### WORK TO COMPLETE
Search the material below for the word "this". Copy every line that has it.

### DATA RECORDS
---
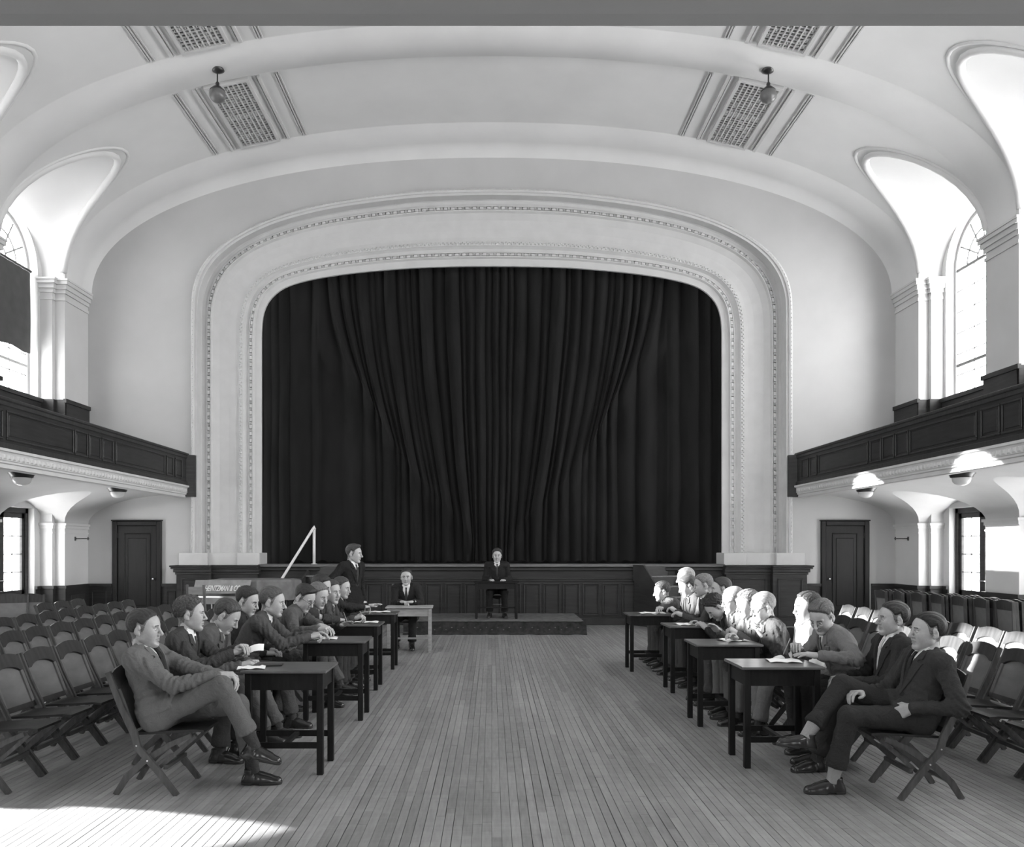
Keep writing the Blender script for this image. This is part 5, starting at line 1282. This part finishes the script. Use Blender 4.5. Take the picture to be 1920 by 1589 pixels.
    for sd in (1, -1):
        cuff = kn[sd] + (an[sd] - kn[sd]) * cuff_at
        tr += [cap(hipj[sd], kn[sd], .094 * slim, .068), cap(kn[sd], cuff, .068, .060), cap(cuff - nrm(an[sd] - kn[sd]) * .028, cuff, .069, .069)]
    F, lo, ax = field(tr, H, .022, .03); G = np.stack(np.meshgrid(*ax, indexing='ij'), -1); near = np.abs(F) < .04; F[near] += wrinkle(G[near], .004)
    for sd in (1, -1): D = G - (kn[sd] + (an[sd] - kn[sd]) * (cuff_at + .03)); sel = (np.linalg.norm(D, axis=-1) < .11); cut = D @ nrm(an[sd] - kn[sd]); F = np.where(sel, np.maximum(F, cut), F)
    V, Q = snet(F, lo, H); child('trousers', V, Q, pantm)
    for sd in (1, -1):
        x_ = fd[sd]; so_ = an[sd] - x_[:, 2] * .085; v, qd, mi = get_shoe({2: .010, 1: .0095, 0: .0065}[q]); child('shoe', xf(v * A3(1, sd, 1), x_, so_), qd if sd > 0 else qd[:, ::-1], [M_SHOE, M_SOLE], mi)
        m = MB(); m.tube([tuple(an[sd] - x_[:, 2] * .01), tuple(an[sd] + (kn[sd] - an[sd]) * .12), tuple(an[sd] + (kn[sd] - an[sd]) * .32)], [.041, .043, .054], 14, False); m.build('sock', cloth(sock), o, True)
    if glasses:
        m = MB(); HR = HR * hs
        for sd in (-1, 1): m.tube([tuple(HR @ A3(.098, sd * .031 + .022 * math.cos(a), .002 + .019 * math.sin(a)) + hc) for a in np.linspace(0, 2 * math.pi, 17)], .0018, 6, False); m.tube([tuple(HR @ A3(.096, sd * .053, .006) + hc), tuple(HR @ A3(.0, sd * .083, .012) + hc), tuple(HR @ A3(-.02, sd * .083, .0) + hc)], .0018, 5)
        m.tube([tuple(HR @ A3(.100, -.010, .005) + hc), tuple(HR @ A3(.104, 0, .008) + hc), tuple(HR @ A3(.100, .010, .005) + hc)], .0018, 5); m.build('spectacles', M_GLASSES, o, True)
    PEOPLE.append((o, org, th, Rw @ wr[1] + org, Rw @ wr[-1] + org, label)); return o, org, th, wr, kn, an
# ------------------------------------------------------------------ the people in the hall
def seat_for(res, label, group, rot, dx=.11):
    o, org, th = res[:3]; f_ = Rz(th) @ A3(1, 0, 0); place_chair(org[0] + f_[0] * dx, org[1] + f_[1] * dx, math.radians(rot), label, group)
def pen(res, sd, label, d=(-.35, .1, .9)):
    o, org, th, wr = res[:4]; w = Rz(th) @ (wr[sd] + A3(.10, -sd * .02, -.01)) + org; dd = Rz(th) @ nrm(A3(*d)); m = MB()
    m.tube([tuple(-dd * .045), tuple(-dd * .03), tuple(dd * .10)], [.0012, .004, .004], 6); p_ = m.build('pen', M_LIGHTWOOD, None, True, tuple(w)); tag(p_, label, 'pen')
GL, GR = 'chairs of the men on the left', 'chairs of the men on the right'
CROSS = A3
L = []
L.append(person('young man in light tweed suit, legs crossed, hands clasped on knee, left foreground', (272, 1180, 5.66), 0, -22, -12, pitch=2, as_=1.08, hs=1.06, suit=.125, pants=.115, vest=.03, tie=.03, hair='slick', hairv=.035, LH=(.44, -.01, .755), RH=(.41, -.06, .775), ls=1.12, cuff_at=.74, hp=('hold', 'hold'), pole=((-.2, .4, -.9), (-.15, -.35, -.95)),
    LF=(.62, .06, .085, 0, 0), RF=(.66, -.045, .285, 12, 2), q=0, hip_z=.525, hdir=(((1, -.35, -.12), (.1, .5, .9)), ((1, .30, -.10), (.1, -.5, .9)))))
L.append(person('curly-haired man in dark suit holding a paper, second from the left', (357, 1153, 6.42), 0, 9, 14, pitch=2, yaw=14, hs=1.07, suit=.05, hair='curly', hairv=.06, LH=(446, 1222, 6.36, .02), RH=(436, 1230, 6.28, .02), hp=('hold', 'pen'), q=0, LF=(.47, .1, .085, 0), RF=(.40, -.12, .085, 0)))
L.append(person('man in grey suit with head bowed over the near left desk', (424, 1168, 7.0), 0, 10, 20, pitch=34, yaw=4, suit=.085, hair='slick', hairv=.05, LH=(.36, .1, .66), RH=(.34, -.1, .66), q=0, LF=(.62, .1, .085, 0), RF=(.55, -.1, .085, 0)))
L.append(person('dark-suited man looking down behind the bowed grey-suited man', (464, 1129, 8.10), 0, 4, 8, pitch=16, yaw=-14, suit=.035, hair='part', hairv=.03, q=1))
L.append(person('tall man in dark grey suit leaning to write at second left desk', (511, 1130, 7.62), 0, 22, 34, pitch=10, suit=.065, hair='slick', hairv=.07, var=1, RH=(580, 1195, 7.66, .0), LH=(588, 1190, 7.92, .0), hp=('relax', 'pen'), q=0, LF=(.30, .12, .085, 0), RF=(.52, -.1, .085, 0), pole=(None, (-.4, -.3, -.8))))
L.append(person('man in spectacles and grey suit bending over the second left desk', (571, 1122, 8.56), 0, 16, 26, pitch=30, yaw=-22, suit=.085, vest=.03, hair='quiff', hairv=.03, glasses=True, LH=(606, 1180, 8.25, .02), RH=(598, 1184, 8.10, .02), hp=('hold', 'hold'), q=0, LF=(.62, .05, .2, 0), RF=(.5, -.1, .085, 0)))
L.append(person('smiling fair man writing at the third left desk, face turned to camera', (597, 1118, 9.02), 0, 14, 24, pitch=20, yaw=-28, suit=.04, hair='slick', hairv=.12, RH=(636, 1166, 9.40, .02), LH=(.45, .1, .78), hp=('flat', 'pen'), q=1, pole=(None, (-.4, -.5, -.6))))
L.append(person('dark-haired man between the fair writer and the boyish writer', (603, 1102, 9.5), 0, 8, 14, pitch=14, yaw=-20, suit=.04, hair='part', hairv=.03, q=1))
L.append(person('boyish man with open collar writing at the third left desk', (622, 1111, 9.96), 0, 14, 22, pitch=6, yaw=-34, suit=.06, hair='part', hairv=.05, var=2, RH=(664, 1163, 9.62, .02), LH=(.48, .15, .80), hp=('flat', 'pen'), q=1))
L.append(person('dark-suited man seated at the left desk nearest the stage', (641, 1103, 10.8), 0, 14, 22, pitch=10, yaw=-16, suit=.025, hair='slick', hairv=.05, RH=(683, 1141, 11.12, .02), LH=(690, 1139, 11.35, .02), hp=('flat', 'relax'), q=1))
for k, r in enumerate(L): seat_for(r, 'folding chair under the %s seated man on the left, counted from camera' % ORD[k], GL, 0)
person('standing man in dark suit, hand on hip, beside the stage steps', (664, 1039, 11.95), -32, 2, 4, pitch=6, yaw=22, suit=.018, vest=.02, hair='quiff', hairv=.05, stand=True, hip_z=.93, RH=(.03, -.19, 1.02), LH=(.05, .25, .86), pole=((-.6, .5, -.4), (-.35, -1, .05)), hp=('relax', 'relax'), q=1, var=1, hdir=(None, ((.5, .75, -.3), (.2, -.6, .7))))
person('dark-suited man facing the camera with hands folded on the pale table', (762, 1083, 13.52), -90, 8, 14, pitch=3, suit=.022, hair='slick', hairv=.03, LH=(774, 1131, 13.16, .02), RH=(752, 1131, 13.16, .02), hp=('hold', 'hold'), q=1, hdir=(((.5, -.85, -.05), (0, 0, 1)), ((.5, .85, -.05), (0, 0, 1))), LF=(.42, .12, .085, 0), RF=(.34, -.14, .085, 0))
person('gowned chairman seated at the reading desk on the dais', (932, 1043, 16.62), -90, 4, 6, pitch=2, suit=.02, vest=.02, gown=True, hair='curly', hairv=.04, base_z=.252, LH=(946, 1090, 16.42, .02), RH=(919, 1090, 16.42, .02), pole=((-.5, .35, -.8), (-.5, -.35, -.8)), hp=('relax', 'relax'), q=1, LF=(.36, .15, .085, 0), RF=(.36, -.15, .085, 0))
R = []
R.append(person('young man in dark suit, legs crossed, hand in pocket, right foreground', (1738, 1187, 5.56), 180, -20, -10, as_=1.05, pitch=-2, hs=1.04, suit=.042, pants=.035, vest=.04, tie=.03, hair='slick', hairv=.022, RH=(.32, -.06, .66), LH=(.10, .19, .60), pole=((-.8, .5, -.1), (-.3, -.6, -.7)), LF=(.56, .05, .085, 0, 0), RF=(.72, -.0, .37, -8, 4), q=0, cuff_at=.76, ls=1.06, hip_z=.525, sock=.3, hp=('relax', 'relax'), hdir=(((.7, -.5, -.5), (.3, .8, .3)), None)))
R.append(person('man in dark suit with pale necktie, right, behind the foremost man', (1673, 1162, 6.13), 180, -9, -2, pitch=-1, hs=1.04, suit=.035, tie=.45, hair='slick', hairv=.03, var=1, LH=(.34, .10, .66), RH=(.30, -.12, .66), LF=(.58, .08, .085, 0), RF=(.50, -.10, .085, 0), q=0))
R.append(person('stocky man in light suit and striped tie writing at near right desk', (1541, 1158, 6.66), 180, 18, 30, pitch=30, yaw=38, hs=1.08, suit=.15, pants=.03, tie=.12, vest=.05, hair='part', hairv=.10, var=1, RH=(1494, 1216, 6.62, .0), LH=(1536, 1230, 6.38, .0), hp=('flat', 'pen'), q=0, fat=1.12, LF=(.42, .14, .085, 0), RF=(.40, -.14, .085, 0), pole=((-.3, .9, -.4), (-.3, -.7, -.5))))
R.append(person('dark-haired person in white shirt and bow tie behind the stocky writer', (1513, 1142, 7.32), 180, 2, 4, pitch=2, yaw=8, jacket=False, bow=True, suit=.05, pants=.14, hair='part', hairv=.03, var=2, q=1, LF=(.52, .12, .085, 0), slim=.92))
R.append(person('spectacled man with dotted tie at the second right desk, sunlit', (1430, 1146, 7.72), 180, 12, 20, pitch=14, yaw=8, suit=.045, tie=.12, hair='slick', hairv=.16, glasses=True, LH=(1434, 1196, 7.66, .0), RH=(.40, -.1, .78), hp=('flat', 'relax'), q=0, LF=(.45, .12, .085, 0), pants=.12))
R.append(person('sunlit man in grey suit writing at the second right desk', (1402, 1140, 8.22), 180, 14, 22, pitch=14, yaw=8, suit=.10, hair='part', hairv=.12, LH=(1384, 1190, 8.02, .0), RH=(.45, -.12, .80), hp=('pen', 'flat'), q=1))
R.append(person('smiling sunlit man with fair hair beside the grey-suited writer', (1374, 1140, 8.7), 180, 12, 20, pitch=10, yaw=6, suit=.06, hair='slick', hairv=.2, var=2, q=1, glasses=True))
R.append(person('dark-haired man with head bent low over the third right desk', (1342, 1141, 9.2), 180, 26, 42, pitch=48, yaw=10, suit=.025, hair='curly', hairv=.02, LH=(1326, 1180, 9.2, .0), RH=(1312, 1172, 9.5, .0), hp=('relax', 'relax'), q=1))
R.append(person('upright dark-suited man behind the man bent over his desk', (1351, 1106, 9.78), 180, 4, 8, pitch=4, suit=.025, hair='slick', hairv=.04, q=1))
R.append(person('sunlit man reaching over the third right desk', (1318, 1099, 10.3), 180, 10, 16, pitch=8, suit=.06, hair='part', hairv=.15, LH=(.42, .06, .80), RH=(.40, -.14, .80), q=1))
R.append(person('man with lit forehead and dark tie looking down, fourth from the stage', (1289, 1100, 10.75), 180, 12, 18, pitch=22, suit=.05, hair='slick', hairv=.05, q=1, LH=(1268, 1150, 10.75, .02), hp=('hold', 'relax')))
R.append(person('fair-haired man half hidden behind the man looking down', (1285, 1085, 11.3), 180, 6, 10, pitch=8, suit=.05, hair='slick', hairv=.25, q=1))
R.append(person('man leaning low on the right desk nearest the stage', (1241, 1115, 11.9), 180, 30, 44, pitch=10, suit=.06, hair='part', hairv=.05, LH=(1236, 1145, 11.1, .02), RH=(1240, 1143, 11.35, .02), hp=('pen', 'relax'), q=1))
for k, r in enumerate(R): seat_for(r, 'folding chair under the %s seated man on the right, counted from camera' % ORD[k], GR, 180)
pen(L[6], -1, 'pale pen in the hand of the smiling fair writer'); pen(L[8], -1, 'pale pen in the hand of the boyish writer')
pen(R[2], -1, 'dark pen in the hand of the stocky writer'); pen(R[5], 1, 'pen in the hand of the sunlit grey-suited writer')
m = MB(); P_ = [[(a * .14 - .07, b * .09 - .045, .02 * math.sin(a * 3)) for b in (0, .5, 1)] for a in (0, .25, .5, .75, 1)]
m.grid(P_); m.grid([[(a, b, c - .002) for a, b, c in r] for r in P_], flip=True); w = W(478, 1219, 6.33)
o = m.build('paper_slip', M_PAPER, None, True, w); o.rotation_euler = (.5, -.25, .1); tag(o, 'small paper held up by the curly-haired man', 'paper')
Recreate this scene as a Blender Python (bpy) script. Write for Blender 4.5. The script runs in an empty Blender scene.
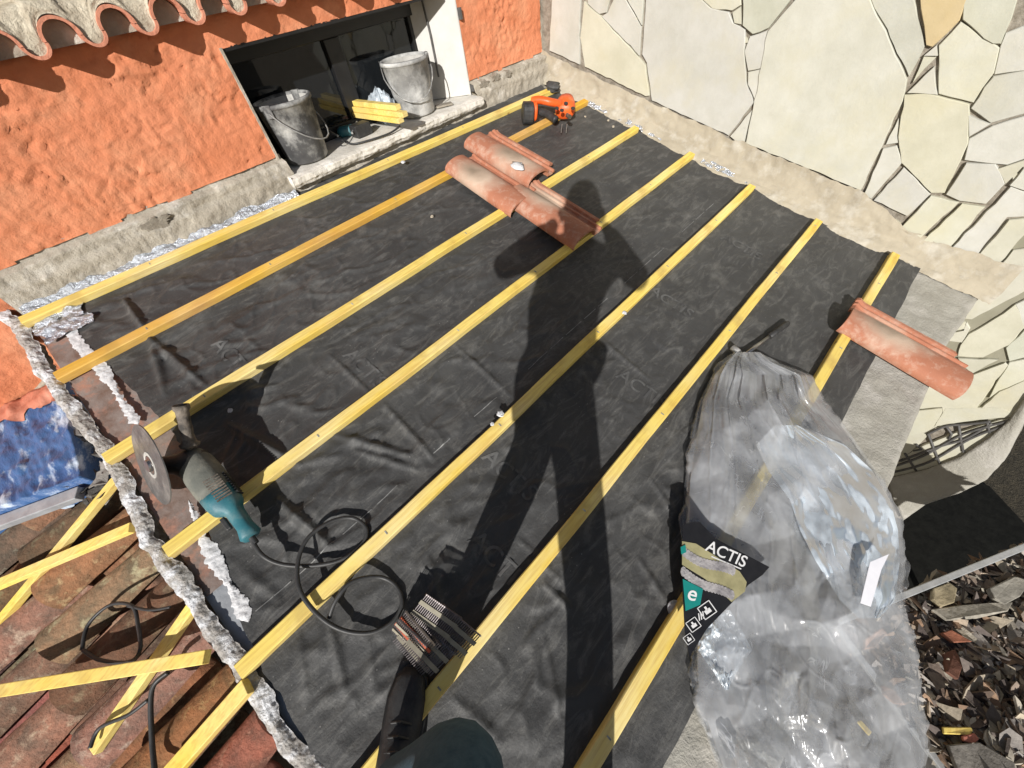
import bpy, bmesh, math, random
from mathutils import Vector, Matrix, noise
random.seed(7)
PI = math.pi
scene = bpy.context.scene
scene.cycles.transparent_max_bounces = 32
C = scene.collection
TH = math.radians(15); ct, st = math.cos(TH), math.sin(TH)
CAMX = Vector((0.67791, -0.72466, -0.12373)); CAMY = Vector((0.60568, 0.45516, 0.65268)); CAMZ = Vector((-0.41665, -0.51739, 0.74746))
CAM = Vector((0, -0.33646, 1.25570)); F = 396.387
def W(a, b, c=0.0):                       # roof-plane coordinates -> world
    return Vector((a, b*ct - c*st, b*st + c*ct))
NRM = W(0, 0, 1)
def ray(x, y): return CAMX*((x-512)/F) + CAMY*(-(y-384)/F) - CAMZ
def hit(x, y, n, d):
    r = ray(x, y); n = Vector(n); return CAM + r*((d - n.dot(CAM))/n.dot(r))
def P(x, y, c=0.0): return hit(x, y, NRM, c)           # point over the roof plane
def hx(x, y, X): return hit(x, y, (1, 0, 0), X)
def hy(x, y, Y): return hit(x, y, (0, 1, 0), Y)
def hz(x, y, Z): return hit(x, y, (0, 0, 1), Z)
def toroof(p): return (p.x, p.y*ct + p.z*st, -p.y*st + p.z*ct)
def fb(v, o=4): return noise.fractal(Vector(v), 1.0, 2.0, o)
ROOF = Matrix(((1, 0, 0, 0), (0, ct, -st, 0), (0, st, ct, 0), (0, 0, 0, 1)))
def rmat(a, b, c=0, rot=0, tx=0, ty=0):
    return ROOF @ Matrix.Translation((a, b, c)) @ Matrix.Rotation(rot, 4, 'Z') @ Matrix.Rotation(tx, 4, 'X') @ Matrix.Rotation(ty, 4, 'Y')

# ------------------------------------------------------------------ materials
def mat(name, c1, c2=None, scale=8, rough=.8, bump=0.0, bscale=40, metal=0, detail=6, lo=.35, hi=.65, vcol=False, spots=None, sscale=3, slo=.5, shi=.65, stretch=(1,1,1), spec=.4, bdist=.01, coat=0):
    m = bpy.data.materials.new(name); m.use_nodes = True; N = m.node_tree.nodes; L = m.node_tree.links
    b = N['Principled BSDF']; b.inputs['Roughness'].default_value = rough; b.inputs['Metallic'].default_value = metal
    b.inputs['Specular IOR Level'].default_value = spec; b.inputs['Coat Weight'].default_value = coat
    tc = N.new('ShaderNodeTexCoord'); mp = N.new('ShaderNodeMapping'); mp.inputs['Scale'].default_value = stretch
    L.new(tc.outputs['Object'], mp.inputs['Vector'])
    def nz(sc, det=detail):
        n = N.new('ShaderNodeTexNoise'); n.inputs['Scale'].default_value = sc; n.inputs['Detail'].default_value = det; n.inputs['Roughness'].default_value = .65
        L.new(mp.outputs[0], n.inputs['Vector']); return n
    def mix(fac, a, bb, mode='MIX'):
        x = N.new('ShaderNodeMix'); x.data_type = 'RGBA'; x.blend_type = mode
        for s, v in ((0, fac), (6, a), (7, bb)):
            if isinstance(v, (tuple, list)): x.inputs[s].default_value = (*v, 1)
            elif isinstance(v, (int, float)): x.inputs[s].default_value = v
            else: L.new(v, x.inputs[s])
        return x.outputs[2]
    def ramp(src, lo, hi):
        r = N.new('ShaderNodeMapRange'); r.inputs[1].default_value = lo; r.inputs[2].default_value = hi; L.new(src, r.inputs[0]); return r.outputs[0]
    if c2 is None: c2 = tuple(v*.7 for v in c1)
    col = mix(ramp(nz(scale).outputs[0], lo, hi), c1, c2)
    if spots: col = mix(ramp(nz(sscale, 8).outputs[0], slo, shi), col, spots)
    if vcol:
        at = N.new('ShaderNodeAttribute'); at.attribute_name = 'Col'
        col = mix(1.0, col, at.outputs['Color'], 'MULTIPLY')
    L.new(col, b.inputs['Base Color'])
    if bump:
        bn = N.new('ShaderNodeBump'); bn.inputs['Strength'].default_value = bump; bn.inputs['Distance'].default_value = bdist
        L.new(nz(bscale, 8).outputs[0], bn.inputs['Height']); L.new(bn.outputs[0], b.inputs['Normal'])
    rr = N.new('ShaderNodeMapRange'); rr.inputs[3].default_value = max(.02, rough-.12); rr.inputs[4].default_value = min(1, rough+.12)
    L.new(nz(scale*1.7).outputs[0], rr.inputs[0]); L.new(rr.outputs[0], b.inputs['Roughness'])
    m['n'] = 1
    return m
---
### FINAL ANSWER
Keep writing the Blender script for this image. This is part 5, starting at line 1282. This part finishes the script. Use Blender 4.5. Take the picture to be 1920 by 1589 pixels.
Recreate this scene as a Blender Python (bpy) script. Write for Blender 4.5. The script runs in an empty Blender scene.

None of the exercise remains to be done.